##### Raw data #####
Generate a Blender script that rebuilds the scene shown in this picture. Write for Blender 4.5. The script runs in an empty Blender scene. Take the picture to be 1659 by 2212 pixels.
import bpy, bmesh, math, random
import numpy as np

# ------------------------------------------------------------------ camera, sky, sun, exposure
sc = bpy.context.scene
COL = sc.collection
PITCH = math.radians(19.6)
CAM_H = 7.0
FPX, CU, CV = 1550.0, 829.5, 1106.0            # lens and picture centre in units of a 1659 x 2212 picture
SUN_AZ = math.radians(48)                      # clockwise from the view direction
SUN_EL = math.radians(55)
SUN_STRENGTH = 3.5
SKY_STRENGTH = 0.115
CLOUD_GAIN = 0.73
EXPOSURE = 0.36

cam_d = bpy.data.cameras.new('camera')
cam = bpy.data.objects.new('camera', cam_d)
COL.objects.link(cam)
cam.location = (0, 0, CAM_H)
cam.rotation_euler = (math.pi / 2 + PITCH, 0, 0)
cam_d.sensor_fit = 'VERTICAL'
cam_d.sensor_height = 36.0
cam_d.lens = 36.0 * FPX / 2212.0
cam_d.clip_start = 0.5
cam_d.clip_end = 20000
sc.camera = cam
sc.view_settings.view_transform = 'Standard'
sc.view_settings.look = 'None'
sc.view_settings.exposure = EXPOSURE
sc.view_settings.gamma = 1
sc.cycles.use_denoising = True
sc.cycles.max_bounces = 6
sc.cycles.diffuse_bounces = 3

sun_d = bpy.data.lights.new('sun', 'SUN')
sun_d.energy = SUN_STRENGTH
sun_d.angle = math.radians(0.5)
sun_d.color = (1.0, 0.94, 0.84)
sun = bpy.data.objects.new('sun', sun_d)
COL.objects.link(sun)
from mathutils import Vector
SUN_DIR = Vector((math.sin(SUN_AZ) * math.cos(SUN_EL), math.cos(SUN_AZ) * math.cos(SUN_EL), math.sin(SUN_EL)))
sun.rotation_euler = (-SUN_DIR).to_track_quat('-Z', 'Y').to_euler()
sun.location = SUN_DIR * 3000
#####
Quote exactly the opening line of the material above and every line after it, up to and including the line that contains "sc.cycles.diffuse_bounces = 3".

Generate a Blender script that rebuilds the scene shown in this picture. Write for Blender 4.5. The script runs in an empty Blender scene. Take the picture to be 1659 by 2212 pixels.
import bpy, bmesh, math, random
import numpy as np

# ------------------------------------------------------------------ camera, sky, sun, exposure
sc = bpy.context.scene
COL = sc.collection
PITCH = math.radians(19.6)
CAM_H = 7.0
FPX, CU, CV = 1550.0, 829.5, 1106.0            # lens and picture centre in units of a 1659 x 2212 picture
SUN_AZ = math.radians(48)                      # clockwise from the view direction
SUN_EL = math.radians(55)
SUN_STRENGTH = 3.5
SKY_STRENGTH = 0.115
CLOUD_GAIN = 0.73
EXPOSURE = 0.36

cam_d = bpy.data.cameras.new('camera')
cam = bpy.data.objects.new('camera', cam_d)
COL.objects.link(cam)
cam.location = (0, 0, CAM_H)
cam.rotation_euler = (math.pi / 2 + PITCH, 0, 0)
cam_d.sensor_fit = 'VERTICAL'
cam_d.sensor_height = 36.0
cam_d.lens = 36.0 * FPX / 2212.0
cam_d.clip_start = 0.5
cam_d.clip_end = 20000
sc.camera = cam
sc.view_settings.view_transform = 'Standard'
sc.view_settings.look = 'None'
sc.view_settings.exposure = EXPOSURE
sc.view_settings.gamma = 1
sc.cycles.use_denoising = True
sc.cycles.max_bounces = 6
sc.cycles.diffuse_bounces = 3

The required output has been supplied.